## Brief
Output, please, every line from the line that holds "val = strip(0, m_fab, 'side_valance');" to the end, exactly as written.
──────── Collected data ────────
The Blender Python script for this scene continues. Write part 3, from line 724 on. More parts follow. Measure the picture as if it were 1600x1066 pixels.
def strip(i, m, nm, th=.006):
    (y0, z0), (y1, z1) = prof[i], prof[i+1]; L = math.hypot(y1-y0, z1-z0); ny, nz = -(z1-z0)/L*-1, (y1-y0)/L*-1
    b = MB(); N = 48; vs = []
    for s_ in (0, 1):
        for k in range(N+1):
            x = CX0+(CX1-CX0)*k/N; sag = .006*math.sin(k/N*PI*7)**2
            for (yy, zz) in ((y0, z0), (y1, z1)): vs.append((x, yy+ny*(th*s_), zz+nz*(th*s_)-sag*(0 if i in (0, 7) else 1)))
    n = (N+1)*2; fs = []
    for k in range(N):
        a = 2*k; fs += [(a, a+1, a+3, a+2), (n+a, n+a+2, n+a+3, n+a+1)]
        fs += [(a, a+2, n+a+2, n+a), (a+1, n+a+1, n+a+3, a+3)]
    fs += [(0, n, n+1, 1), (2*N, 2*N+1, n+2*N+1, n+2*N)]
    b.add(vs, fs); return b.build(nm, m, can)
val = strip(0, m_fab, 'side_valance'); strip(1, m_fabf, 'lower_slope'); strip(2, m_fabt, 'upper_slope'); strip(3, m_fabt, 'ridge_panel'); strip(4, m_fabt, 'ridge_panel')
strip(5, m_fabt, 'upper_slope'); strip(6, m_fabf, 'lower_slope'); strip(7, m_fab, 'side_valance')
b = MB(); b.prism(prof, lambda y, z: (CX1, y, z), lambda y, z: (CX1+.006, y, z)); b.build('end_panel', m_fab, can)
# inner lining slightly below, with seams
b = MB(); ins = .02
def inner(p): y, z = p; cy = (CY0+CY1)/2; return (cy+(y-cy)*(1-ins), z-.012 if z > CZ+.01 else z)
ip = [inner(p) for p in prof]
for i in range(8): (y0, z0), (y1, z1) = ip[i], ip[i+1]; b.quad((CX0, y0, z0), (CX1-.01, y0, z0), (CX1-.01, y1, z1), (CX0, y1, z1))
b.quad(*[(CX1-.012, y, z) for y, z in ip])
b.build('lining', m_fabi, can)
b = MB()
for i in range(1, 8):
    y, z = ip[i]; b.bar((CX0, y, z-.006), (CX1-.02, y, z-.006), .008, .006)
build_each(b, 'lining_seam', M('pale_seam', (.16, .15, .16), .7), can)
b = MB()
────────
## Output of the exercise
val = strip(0, m_fab, 'side_valance'); strip(1, m_fabf, 'lower_slope'); strip(2, m_fabt, 'upper_slope'); strip(3, m_fabt, 'ridge_panel'); strip(4, m_fabt, 'ridge_panel')
strip(5, m_fabt, 'upper_slope'); strip(6, m_fabf, 'lower_slope'); strip(7, m_fab, 'side_valance')
b = MB(); b.prism(prof, lambda y, z: (CX1, y, z), lambda y, z: (CX1+.006, y, z)); b.build('end_panel', m_fab, can)
# inner lining slightly below, with seams
b = MB(); ins = .02
def inner(p): y, z = p; cy = (CY0+CY1)/2; return (cy+(y-cy)*(1-ins), z-.012 if z > CZ+.01 else z)
ip = [inner(p) for p in prof]
for i in range(8): (y0, z0), (y1, z1) = ip[i], ip[i+1]; b.quad((CX0, y0, z0), (CX1-.01, y0, z0), (CX1-.01, y1, z1), (CX0, y1, z1))
b.quad(*[(CX1-.012, y, z) for y, z in ip])
b.build('lining', m_fabi, can)
b = MB()
for i in range(1, 8):
    y, z = ip[i]; b.bar((CX0, y, z-.006), (CX1-.02, y, z-.006), .008, .006)
build_each(b, 'lining_seam', M('pale_seam', (.16, .15, .16), .7), can)
b = MB()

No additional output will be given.